Membuat patung resin jauh lebih mudah dan lebih cepat dibandingkan membuat patung dan ukiran dari kayu. Patung resin dibuat dengan cara dicetak. Karena itu pula kualitas produksi lebih mudah dikontrol dan risiko kerugian bisa ditekan.

"Di toko patung saya jual satuan. Kebanyakan yang beli wisatawan asing. Terkadang juga ada yang order, tapi jumlahnya tak terlalu banyak. Paling besar senilai Rp 10 juta. Sekarang yang jualan seperti ini (patung resin-red) banyak. Jadi banyak saingan. Kebanyakan order datang dari Prancis dan Italia. Memang orang Eropa yang banyak meminati patung ini," tutur istri dari Komang Tirtayasa ini.

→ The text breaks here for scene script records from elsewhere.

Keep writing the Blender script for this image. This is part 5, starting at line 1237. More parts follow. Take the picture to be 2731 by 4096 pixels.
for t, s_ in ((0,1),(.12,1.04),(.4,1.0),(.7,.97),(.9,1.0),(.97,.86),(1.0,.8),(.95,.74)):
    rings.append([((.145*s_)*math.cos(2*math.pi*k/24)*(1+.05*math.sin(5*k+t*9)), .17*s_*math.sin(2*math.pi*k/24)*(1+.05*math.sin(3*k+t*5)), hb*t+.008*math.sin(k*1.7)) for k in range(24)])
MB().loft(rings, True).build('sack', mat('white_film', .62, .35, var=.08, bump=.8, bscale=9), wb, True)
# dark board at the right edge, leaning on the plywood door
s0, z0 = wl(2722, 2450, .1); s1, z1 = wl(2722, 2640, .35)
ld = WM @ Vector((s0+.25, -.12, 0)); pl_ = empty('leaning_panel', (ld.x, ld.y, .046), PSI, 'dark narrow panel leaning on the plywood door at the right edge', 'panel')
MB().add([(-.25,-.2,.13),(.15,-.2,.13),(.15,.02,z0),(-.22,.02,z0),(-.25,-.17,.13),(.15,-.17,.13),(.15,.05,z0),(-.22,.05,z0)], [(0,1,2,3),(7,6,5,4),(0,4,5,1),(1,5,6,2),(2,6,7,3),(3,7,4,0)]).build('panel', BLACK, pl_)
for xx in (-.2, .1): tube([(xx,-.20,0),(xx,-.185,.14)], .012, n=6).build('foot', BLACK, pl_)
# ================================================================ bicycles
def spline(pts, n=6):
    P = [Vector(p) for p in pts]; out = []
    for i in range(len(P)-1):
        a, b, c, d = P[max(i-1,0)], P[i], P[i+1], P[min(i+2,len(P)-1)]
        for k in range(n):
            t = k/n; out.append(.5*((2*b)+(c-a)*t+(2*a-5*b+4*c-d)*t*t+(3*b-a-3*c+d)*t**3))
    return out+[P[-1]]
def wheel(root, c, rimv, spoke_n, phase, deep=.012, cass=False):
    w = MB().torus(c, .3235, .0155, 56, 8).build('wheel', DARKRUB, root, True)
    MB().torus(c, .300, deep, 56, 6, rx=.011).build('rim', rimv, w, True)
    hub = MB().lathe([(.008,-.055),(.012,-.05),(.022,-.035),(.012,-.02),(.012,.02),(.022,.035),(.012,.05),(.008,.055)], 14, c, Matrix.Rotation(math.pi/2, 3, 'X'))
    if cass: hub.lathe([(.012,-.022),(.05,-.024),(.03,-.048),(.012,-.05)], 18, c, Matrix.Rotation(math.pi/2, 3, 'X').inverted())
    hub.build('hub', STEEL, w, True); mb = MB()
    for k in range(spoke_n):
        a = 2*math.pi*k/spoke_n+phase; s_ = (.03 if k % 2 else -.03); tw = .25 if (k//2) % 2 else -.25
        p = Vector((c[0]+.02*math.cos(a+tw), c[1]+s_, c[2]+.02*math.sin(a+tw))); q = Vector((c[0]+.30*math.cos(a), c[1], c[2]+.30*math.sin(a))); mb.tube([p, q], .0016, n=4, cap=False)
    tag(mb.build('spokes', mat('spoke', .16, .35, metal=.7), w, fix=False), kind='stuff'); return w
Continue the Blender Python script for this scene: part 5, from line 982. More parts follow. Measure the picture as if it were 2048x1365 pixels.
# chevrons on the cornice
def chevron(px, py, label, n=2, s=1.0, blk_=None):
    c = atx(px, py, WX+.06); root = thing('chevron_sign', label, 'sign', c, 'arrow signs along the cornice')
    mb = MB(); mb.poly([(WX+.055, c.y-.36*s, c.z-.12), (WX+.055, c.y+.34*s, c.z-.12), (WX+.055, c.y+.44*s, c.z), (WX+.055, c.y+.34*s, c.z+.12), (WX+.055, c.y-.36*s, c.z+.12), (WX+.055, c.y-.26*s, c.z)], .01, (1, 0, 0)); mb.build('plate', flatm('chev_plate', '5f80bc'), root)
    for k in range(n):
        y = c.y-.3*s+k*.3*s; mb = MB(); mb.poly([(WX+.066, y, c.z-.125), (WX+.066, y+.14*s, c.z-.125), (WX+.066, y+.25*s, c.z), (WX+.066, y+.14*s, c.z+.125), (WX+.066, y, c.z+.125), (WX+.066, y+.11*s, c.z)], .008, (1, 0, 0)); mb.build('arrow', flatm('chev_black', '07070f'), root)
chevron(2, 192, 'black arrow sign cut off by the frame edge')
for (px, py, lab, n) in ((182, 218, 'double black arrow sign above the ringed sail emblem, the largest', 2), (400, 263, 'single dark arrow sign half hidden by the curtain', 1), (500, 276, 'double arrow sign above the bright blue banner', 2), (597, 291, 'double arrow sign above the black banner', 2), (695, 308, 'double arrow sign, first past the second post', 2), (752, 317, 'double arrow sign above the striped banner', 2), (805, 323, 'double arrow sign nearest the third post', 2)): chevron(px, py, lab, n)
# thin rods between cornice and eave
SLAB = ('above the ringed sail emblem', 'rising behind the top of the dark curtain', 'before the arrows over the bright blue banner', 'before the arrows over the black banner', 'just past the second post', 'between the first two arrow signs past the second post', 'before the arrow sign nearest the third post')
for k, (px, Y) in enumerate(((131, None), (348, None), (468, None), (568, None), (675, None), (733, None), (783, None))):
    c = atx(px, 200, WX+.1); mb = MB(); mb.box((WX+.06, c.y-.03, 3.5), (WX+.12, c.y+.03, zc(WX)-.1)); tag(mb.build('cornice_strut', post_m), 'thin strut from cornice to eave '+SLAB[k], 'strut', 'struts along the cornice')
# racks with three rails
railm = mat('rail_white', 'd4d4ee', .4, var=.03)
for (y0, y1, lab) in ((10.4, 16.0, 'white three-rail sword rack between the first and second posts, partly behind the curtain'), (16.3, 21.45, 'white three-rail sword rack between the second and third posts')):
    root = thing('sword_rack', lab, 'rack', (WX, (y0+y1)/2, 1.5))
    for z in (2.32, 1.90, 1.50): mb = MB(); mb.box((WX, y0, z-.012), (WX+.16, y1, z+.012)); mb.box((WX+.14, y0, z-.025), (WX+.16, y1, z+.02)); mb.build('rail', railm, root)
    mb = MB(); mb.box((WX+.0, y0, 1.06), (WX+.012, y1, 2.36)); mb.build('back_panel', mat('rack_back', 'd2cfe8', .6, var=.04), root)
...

Harga patung resin yang dijualnya bermacam-macam, berkisar dari Rp 45 ribu - Rp 300 ribu. Rai menceritakan belakangan omset penjualan mengalami penurunan. Jika tahun-tahun sebelumnya biasanya penjualannya naik pada Agustus dan Januari, tahun ini tak terjadi peningkatan yang berarti. Dalam sebulan omsetnya sekitar Rp 5 juta rupiah.

Dibandingkan dengan kerajinan patung dari kayu, patung resin memiliki pasar yang lebih luas khususnya untuk pasar ekspor. Ini dikarenakan tak ada negara yang melarang masuknya barang berbahan resin. Berbeda dengan kerajinan kayu yang di banyak negara dilarang masuk. Pun demikian bentuk patung berbahan resin bisa dibuat lebuh inovatif dibandingkan dengan kayu, karena resin jauh lebih mudah dibentuk.

Hanya saja sampai saat ini ia mengaku masih kesulitan modal. Terlebih saat harga bahan baku terus meningkat. Satu kilo resin sebagai bahan baku biasa dibeli seharga Rp 22 ribu, sementara kaca sebagai tambahan dibeli dengan kisaran harga Rp 18-30 ribu per lembar.